¿Es conveniente establecer la acusación constitucional contra los fiscales?
Soy partidario de introducir en el futuro la acusación constitucional respecto de las altas autoridades del Ministerio Público particularmente el Fiscal Nacional y los fiscales regionales. No para entorpecer su labor, torpedear su independencia, o favorecer la impunidad, lo cual sería absurdo. La acusación constitucional tiene otro fin y muchas objeciones que en contra ella se levantan provienen de un examen poco atento de su naturaleza y función.
¿Por qué la figura de los fiscales habría de quedar fuera de esta forma de control democrático al que, sin embargo, de acuerdo al artículo 52 n°2 de la Constitución, están sometidas las más importantes autoridades de la República, entre ellos, el propio Presidente y los magistrados de los tribunales superiores de justicia? No hay respuesta firme que justifique esta exclusión. De ello da cuenta la historia de la Ley 19.519 de reforma constitucional que creó el Ministerio Público el año 1997. El Gobierno que impulsó dicha reforma era partidario de incluir a los fiscales entre las autoridades que podían ser objeto de acusación constitucional aunque el texto original del proyecto no aludió al problema. En los debates parlamentarios, senadores de las más diversas tendencias se manifestaron a favor de la acusación. También se dieron argumentos en contra, que son los que hoy más o menos se reiteran. Pero es bueno recordar que la exclusión definitiva de los fiscales se debió no a razones de fondo sino de oportunidad política (BCN Historia Ley 19.519, p.190 y 195).
Pero hoy no se vislumbran motivos para que siga siendo así. Desde hace años, los fiscales se han vuelto protagonistas de la vida pública. Vienen ejerciendo legítimamente la plenitud de todas sus funciones. Es precisamente ante esta circunstancia -el ejercicio de un poder en plenitud- donde es necesario volver a plantear la legitimidad de la acusación constitucional. Desde esta óptica, ella existe como mecanismo de control para evitar que quienes ejercen el poder público en una democracia abusen de él o lo desvíen de su fin incurriendo en los ilícitos que la Constitución señala, y que normalmente coinciden con alteraciones graves de la actividad institucional y republicana. Esos casos no son un destino necesario, sino una eventualidad hipotética. Pero este tipo de hipótesis deben preverse en un Estado de Derecho.

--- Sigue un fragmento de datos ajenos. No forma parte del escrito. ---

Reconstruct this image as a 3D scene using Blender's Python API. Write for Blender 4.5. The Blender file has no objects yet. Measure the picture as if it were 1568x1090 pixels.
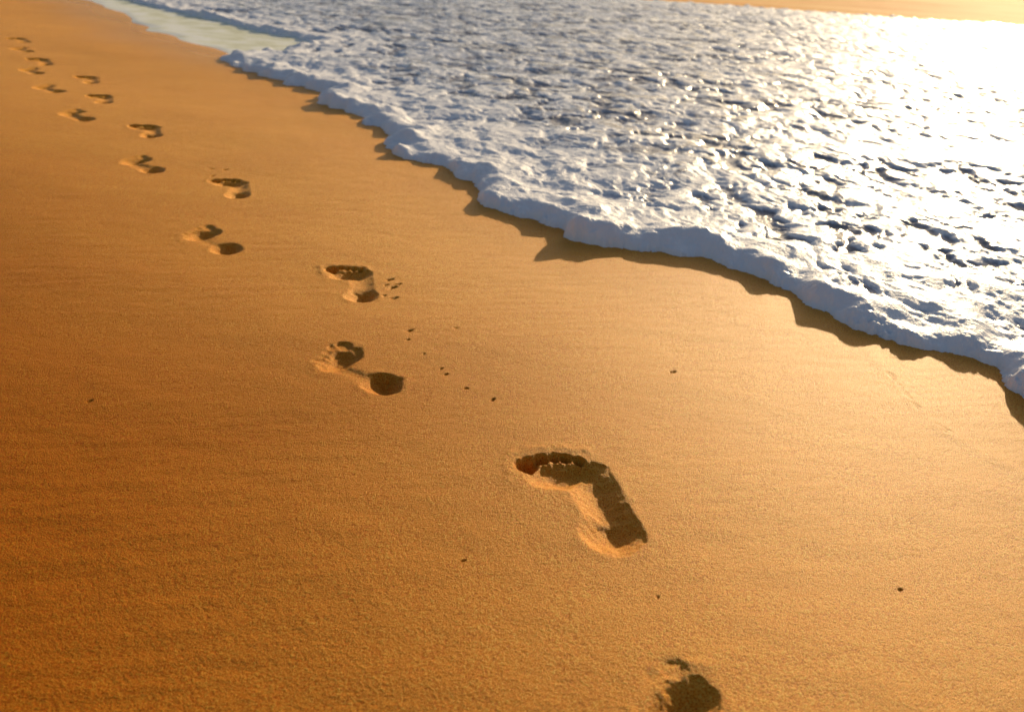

Y es que donde hay un gran poder debe haber un gran control, no solo desde el ángulo de la responsabilidad civil o penal, sino también desde el ángulo del mismo poder.
Quien siendo una alta autoridad abusa de éste, con actos singularmente perjudiciales, debe estar sometido a la posibilidad de incurrir en un ilícito constitucional y ser objeto, en consecuencia, de la acusación y juicio procedente por parte de las cámaras del Congreso, delegados directos del poder representativo. Con todas las garantías, por cierto del principio de legalidad y de la legítima defensa para el eventual acusado.
Es ésta la perspectiva de la acusación constitucional que suele olvidarse a la hora de excluir a los fiscales. Ella no se dirige contra lo bueno que hacen las más altas autoridades (ejercer en plenitud sus competencias) sino contra lo malo, contra los defectos o excesos especialmente graves en el uso del poder. En el caso de los fiscales, debiera ser el «notable abandono de sus deberes», siguiendo la tradición chilena en cuanto a su categorización e interpretación.